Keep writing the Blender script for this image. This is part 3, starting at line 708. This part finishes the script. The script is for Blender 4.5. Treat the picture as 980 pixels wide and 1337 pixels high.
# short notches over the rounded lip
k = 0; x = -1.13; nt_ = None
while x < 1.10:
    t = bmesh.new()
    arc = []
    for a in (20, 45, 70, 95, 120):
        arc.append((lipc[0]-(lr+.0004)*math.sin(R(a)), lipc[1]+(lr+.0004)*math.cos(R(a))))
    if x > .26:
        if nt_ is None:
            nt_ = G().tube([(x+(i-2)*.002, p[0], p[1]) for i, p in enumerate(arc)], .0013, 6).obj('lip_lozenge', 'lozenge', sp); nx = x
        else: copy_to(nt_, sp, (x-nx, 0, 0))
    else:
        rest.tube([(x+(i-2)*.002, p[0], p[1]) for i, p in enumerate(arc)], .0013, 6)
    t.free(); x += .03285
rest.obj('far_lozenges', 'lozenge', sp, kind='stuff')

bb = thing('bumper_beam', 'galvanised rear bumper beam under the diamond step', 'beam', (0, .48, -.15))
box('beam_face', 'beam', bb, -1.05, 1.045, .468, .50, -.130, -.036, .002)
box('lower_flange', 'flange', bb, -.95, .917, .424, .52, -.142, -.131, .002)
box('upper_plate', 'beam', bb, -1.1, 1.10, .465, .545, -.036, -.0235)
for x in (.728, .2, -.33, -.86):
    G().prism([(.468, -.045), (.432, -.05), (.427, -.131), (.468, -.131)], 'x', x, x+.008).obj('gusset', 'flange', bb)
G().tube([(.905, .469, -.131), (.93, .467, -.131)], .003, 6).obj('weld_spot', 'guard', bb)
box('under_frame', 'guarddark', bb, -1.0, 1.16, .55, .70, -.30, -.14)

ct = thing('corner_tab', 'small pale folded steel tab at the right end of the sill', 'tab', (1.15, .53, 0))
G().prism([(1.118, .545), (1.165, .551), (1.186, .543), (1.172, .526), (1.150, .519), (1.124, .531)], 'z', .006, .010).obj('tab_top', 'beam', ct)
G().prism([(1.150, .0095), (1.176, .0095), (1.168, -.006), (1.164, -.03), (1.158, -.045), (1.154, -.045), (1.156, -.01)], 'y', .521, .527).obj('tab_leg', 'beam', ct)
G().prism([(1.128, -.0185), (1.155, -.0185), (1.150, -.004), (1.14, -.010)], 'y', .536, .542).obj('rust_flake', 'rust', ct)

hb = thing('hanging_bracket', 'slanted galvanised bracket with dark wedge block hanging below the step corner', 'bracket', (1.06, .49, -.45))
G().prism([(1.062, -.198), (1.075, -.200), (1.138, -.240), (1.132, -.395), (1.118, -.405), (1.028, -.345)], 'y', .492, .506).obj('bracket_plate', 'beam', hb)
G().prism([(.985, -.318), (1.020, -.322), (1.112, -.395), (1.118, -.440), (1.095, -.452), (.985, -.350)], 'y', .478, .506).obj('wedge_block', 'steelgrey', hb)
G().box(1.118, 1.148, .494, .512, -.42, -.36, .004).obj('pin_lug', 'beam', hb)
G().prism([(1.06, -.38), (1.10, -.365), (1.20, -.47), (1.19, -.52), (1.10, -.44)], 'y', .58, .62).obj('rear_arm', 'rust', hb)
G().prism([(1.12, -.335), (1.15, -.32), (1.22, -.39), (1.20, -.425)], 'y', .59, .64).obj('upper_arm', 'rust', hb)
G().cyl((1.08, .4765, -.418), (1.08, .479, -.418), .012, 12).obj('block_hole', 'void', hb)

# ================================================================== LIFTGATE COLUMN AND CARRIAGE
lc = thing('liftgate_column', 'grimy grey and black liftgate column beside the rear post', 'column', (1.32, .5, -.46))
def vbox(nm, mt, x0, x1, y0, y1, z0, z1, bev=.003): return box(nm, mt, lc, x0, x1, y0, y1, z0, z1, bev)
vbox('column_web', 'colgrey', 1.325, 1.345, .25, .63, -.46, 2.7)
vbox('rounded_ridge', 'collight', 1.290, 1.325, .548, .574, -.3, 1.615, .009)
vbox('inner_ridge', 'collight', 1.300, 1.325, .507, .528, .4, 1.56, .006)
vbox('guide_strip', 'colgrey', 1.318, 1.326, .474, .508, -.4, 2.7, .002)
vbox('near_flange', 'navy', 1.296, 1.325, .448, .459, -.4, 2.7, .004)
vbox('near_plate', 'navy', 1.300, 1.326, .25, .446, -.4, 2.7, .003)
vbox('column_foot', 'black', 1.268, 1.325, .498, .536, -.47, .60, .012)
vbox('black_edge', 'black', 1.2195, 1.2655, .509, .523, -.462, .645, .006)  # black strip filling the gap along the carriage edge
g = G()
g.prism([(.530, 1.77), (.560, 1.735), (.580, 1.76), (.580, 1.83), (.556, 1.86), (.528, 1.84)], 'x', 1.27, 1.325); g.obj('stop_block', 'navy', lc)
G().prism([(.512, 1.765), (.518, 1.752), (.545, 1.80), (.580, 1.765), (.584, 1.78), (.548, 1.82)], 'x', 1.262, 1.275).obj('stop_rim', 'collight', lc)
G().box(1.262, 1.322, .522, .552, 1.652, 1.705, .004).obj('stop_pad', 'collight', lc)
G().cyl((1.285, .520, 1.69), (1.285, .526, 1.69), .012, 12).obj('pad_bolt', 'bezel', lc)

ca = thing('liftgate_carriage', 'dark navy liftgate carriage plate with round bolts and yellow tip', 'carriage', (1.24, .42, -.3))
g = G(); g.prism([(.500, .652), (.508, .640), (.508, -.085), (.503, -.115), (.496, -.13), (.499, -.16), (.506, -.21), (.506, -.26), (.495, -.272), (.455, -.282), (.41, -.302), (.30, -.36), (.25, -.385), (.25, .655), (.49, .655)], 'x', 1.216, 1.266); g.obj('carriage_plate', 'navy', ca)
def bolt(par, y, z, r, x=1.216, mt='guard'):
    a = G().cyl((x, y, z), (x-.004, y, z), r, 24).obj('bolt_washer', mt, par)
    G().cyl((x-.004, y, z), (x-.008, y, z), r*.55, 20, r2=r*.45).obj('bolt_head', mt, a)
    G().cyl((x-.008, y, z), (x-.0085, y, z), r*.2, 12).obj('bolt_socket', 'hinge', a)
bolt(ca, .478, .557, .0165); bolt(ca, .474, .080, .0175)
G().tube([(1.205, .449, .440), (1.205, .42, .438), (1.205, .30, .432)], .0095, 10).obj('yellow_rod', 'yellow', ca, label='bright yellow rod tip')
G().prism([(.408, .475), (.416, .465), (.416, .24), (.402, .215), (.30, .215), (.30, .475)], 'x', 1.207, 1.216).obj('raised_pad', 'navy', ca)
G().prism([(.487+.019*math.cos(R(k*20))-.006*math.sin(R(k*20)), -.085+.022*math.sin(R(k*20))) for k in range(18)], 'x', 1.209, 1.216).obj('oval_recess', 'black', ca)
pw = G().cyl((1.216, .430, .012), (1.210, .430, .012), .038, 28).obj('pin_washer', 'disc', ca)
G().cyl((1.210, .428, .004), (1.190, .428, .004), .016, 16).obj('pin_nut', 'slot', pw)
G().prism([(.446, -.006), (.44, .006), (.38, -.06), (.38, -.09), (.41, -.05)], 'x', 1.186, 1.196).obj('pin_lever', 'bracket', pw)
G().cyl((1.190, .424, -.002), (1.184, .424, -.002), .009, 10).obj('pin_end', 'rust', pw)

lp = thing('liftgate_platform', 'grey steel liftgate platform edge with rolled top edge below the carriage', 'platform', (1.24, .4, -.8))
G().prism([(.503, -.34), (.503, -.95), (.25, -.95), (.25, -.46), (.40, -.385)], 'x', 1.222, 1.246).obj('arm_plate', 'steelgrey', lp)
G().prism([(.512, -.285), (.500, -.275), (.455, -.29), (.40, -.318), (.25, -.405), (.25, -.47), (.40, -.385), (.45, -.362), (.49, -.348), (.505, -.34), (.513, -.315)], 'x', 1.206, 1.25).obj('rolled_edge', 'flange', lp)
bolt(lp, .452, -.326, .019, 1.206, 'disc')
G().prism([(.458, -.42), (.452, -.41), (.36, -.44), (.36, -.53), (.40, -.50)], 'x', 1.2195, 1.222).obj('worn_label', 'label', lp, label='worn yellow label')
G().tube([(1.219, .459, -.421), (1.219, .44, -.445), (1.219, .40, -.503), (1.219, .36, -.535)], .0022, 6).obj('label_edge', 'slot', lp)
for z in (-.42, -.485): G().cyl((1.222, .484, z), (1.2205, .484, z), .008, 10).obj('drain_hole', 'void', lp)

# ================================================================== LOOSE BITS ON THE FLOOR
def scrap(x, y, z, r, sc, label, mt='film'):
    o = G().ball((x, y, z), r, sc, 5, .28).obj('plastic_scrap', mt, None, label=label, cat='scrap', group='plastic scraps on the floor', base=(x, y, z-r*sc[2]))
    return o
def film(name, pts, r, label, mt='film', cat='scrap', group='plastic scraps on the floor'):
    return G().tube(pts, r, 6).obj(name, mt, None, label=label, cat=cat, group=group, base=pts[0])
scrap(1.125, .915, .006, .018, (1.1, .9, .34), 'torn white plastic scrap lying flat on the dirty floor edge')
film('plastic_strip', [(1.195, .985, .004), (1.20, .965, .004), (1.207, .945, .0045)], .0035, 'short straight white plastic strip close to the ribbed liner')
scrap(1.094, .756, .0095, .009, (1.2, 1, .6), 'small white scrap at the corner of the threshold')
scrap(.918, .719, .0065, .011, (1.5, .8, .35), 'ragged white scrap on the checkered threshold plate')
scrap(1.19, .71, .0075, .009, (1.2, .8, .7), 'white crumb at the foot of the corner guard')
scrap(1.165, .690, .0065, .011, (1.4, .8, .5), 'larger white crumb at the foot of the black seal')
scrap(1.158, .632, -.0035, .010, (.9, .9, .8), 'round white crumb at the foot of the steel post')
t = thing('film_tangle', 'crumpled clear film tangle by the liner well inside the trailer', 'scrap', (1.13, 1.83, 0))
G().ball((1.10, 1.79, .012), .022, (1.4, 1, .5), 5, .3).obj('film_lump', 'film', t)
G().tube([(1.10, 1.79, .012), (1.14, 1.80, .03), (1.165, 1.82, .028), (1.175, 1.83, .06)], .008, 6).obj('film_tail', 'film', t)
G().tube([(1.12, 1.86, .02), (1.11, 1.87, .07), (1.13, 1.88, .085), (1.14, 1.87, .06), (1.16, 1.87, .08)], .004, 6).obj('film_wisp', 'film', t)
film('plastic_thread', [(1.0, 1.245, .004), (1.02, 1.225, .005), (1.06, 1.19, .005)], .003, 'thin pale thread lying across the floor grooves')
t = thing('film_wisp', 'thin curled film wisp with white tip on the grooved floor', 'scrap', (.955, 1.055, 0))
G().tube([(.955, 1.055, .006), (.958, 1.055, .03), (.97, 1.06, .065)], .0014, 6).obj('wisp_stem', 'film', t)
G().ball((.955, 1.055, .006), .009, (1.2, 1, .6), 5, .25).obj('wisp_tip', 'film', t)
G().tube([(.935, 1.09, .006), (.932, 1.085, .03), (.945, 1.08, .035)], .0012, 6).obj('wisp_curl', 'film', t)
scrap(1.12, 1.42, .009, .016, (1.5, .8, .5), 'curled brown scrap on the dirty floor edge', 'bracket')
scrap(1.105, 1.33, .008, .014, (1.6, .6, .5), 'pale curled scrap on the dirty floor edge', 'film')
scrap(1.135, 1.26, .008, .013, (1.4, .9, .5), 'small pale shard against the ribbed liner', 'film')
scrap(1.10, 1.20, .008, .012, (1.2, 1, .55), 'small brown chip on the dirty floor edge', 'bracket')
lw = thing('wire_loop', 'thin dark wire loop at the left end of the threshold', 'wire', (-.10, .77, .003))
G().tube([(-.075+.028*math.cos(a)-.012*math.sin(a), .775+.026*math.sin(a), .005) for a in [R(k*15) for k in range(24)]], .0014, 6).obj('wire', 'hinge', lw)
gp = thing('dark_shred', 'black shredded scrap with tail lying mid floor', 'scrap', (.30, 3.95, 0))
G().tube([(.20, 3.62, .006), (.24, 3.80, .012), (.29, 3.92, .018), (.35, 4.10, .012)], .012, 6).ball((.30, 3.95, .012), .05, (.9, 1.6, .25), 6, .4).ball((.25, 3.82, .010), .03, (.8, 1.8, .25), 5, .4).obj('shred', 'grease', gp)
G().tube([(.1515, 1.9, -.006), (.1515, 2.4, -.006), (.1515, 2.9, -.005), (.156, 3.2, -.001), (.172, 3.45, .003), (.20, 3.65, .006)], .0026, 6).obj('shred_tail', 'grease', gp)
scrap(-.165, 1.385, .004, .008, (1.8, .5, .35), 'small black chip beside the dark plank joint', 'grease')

════════════════════

**TASK OBJECTIVE**:
Everything from the first line through the line containing "rest.obj('far_lozenges', 'lozenge', sp, kind='stuff')" should be quoted exactly, and nothing beyond it.

**TASK OUTPUT**:
Keep writing the Blender script for this image. This is part 3, starting at line 708. This part finishes the script. The script is for Blender 4.5. Treat the picture as 980 pixels wide and 1337 pixels high.
# short notches over the rounded lip
k = 0; x = -1.13; nt_ = None
while x < 1.10:
    t = bmesh.new()
    arc = []
    for a in (20, 45, 70, 95, 120):
        arc.append((lipc[0]-(lr+.0004)*math.sin(R(a)), lipc[1]+(lr+.0004)*math.cos(R(a))))
    if x > .26:
        if nt_ is None:
            nt_ = G().tube([(x+(i-2)*.002, p[0], p[1]) for i, p in enumerate(arc)], .0013, 6).obj('lip_lozenge', 'lozenge', sp); nx = x
        else: copy_to(nt_, sp, (x-nx, 0, 0))
    else:
        rest.tube([(x+(i-2)*.002, p[0], p[1]) for i, p in enumerate(arc)], .0013, 6)
    t.free(); x += .03285
rest.obj('far_lozenges', 'lozenge', sp, kind='stuff')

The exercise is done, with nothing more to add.